* _AIM OF THE TASK_
Within the material below, transcribe exactly the lines from the one holding "d = fbm(px*.06, py*.07, 4);" through the one holding "260, 60, 30)", keeping both ends and skipping the rest.

--- start of PROVIDED DATA ---

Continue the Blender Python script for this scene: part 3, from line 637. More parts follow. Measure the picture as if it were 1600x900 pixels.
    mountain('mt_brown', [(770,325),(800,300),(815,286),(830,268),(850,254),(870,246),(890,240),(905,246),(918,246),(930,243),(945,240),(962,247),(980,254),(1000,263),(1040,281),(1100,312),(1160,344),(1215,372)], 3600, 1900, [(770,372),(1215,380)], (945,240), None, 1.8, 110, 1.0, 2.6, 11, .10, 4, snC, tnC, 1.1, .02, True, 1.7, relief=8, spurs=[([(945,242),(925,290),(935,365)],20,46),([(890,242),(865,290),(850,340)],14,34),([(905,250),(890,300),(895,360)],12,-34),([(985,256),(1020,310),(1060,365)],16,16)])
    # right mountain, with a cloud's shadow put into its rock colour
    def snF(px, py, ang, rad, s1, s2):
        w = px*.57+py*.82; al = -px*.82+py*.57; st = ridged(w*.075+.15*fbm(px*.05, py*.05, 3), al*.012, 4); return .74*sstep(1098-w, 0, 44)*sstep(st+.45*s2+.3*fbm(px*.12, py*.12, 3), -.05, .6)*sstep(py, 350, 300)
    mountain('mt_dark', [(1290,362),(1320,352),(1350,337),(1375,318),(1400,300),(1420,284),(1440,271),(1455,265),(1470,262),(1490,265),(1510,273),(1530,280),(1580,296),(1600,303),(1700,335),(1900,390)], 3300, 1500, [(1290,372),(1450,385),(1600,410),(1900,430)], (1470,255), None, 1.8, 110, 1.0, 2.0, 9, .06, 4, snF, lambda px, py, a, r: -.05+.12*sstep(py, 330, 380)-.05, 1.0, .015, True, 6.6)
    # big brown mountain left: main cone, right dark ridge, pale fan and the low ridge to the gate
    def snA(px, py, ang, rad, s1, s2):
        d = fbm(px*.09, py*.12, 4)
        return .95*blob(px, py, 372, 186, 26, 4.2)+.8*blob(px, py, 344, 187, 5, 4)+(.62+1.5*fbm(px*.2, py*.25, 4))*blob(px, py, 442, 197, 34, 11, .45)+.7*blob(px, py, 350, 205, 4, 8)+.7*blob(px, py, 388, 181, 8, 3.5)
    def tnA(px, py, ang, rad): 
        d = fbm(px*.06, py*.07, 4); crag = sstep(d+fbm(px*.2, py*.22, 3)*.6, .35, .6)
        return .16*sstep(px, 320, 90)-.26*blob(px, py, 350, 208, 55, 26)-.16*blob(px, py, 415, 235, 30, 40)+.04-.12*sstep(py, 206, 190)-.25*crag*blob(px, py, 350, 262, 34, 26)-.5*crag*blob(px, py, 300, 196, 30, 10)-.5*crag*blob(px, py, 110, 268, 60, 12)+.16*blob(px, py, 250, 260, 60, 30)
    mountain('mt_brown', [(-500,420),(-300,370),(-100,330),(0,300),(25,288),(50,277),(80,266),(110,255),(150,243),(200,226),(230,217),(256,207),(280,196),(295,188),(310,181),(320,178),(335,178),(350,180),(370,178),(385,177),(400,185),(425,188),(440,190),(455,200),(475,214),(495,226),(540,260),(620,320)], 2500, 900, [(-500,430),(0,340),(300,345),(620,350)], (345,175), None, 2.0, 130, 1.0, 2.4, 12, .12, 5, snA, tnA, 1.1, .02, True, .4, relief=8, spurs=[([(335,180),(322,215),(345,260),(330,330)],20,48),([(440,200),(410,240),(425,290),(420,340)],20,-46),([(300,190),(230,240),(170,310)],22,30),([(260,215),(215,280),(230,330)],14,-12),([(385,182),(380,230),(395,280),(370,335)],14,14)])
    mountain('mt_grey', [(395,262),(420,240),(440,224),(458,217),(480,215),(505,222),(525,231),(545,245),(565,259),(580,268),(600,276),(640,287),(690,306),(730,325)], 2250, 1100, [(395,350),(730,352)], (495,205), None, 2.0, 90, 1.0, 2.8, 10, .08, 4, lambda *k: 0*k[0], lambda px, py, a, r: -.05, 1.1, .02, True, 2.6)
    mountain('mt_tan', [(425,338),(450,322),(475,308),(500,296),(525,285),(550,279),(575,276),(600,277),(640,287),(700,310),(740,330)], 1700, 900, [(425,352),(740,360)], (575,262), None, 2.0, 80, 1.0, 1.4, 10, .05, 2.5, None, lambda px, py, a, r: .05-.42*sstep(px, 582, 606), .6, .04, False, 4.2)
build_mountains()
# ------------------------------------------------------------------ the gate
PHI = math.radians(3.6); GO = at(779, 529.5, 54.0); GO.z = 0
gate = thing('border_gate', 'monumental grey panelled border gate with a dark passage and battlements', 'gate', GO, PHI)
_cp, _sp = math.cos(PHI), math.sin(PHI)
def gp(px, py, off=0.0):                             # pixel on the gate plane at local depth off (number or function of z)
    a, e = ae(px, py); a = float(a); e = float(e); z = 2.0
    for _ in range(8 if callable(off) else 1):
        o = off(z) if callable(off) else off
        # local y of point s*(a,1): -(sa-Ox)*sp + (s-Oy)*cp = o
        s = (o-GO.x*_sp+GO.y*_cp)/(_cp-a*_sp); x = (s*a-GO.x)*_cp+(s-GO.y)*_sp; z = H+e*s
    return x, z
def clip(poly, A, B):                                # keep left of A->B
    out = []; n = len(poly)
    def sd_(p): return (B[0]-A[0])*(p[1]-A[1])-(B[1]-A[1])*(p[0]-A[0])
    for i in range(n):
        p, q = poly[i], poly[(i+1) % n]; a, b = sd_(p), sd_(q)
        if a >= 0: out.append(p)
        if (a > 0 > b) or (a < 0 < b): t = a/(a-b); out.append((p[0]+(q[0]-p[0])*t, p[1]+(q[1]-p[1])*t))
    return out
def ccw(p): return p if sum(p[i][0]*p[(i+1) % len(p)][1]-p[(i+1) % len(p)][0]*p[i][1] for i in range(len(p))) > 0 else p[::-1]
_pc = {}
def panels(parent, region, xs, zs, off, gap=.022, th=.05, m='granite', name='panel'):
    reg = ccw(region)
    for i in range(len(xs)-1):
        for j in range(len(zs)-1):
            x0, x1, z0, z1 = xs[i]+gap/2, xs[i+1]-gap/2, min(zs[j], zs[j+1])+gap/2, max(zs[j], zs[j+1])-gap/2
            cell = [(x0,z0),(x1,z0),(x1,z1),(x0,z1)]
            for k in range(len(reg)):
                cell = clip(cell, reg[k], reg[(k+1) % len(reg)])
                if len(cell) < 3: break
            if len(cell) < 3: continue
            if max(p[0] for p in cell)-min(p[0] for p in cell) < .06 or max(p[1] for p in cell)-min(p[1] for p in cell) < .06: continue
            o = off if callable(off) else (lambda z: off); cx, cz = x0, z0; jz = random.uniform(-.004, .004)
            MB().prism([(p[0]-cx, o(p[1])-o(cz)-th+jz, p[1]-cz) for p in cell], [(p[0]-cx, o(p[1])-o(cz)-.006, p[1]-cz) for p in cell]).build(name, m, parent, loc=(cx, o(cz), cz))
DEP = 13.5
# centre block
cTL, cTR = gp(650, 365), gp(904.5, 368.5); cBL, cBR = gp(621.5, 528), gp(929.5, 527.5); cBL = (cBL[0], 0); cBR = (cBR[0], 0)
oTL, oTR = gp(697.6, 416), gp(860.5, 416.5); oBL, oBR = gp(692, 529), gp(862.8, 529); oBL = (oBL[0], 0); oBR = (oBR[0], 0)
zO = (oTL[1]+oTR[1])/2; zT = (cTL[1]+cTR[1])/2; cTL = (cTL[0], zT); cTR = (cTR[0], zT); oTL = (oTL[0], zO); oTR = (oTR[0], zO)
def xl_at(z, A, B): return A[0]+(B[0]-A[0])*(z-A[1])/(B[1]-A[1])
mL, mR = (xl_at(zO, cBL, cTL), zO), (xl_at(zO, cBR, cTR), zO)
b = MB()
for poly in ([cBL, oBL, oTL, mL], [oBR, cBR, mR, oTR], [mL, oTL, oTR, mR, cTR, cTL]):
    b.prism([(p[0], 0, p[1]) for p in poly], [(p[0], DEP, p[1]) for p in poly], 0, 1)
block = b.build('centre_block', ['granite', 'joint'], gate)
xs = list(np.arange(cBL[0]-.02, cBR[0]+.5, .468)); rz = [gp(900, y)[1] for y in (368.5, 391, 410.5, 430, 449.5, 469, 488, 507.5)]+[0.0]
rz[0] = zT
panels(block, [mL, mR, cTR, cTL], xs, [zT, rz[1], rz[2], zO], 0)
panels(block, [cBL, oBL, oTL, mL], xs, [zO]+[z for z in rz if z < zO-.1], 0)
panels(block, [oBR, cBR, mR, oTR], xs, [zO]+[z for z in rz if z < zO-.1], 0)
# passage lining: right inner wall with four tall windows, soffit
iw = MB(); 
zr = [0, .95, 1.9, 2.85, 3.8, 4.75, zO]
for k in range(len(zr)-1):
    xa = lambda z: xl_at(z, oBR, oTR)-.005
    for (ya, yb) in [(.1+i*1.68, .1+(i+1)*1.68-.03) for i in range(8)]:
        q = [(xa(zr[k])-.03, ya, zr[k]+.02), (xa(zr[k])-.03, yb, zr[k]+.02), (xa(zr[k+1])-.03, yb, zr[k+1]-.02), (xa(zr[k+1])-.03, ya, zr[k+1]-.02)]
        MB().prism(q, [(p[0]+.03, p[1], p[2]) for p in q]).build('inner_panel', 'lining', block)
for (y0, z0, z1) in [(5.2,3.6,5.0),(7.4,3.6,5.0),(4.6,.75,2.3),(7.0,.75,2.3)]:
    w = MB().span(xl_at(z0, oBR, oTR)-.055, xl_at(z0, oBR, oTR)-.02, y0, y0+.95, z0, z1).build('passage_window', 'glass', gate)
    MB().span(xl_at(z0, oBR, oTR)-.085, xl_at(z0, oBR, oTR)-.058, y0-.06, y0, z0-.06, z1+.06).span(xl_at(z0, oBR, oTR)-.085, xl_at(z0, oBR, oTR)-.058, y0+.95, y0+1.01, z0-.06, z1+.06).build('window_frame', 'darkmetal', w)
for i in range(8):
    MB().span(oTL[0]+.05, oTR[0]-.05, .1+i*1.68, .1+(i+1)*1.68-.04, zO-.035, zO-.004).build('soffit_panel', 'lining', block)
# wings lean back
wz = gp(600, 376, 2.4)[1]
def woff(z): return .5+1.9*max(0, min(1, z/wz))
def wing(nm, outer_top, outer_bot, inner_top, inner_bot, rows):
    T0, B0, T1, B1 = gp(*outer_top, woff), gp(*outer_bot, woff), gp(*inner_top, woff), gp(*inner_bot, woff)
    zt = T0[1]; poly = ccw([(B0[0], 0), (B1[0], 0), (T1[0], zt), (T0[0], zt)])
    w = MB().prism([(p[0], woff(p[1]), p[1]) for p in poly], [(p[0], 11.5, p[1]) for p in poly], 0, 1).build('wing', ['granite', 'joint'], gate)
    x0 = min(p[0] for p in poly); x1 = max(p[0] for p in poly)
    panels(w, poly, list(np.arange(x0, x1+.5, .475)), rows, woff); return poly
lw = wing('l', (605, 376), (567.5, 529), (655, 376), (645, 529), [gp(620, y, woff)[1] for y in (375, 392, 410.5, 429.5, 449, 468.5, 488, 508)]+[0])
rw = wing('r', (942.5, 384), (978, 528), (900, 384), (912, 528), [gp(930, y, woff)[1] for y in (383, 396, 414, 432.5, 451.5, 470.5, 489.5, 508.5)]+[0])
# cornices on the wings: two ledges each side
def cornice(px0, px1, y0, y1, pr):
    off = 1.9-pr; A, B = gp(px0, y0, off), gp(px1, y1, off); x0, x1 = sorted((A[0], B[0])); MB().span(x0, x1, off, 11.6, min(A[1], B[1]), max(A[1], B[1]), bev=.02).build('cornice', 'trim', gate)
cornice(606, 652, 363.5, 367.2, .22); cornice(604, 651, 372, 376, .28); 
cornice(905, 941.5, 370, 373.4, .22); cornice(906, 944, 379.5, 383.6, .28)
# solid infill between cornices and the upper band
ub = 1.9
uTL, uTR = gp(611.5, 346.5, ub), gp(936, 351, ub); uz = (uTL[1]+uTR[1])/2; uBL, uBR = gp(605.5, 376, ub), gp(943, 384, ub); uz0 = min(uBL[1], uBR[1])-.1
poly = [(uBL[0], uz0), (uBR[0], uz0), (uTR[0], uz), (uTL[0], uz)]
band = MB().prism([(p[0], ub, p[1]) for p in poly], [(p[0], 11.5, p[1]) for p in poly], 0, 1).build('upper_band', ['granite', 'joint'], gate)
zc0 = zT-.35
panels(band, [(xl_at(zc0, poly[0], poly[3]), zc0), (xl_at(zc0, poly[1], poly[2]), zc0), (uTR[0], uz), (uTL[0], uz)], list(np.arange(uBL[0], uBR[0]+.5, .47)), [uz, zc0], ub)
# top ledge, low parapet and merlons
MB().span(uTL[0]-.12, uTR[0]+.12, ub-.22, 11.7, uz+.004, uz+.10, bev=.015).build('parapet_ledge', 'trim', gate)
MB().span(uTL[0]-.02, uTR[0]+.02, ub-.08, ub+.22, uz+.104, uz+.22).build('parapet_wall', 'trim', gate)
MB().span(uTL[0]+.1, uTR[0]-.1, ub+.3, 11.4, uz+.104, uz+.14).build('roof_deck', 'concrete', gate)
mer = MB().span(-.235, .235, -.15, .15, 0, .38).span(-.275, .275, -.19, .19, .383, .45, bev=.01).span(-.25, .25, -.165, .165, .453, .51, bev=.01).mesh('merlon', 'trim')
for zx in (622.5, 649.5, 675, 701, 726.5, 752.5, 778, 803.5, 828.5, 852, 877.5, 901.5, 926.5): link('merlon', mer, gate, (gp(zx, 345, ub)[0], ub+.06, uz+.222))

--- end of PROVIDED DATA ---

* _FINAL RESULT_
        d = fbm(px*.06, py*.07, 4); crag = sstep(d+fbm(px*.2, py*.22, 3)*.6, .35, .6)
        return .16*sstep(px, 320, 90)-.26*blob(px, py, 350, 208, 55, 26)-.16*blob(px, py, 415, 235, 30, 40)+.04-.12*sstep(py, 206, 190)-.25*crag*blob(px, py, 350, 262, 34, 26)-.5*crag*blob(px, py, 300, 196, 30, 10)-.5*crag*blob(px, py, 110, 268, 60, 12)+.16*blob(px, py, 250, 260, 60, 30)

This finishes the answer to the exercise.